Birkaçını siz de okuyun:
“Hayırlı işler... Son nokta... Birileri Nokta dergisini tetikçi olarak kullanıyor ama kim?.. Bir icat olsa da hain arama detektörü geliştirilse, vatana, cumhuriyete, Atatürk’e ihanet eden o hainler tek tek açığa çıksa... Geç kalınmadı mı? İllaki genelkurmay başkanının bunları dile getirmesi mi bekleniyordu?.. Sayın Büyükanıt böyle diyorsa, Nokta dergisinin baş editörü ve bu yazının altına imzasını atan araştırmacı gazeteci şahsın sorgulanıp ciddi bir mahkûmiyete çarptırılması gerekmez mi?.. Nokta. Konu kapanmıştır.
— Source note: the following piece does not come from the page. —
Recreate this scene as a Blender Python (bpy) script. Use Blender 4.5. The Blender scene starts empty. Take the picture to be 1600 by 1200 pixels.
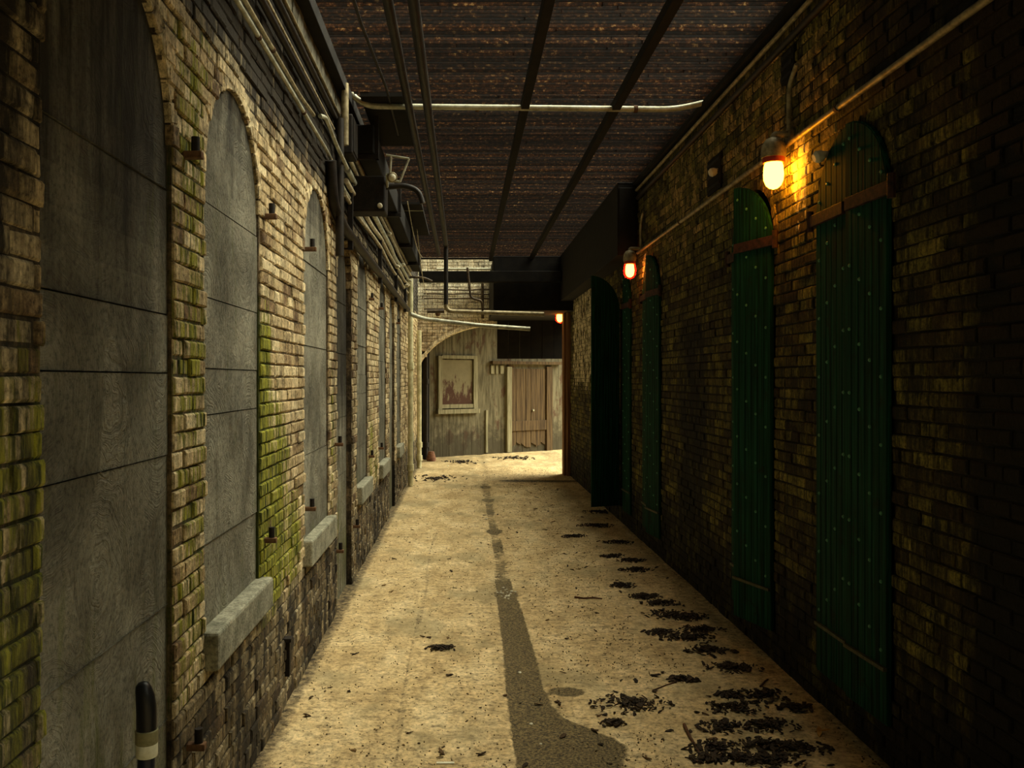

Yaşasın TSK... Bu adamların gökyüzünün rengini unutacak kadar içeri tıkılmaları gerekir... Nokta dergisine nokta operasyon yapılıyor, derginin bütün yöneticileri uzun bir hapis cezasını hak etti bence... Dün bir bugün iki, daha gelecek... TSK ile uğraşmak mı? Yanlış yoldasınız beyler... Şanlı Türk Ordusu’yla uğraşmaktan sonuç çıkmaz... Noktası mı kalmış, çivisi çıkmış çivisi!.. TSK ile uğraşan herkes artık çok olmaya başladı.”
İşte böyle...
Gördüğünüz gibi Hürriyet’in “haksızlık” karşısında isyan eden bir okur kitlesi yok, ordunun darbe yapma hakkının engellenmesini “haksızlık” sayan bir okur kitlesi var.
Adları “Hürriyet okurları”ymış, özgürlük âşığıymışlar ve “pîr”lerine göre “dünyanın en büyük ailesi”ni oluşturuyorlarmış!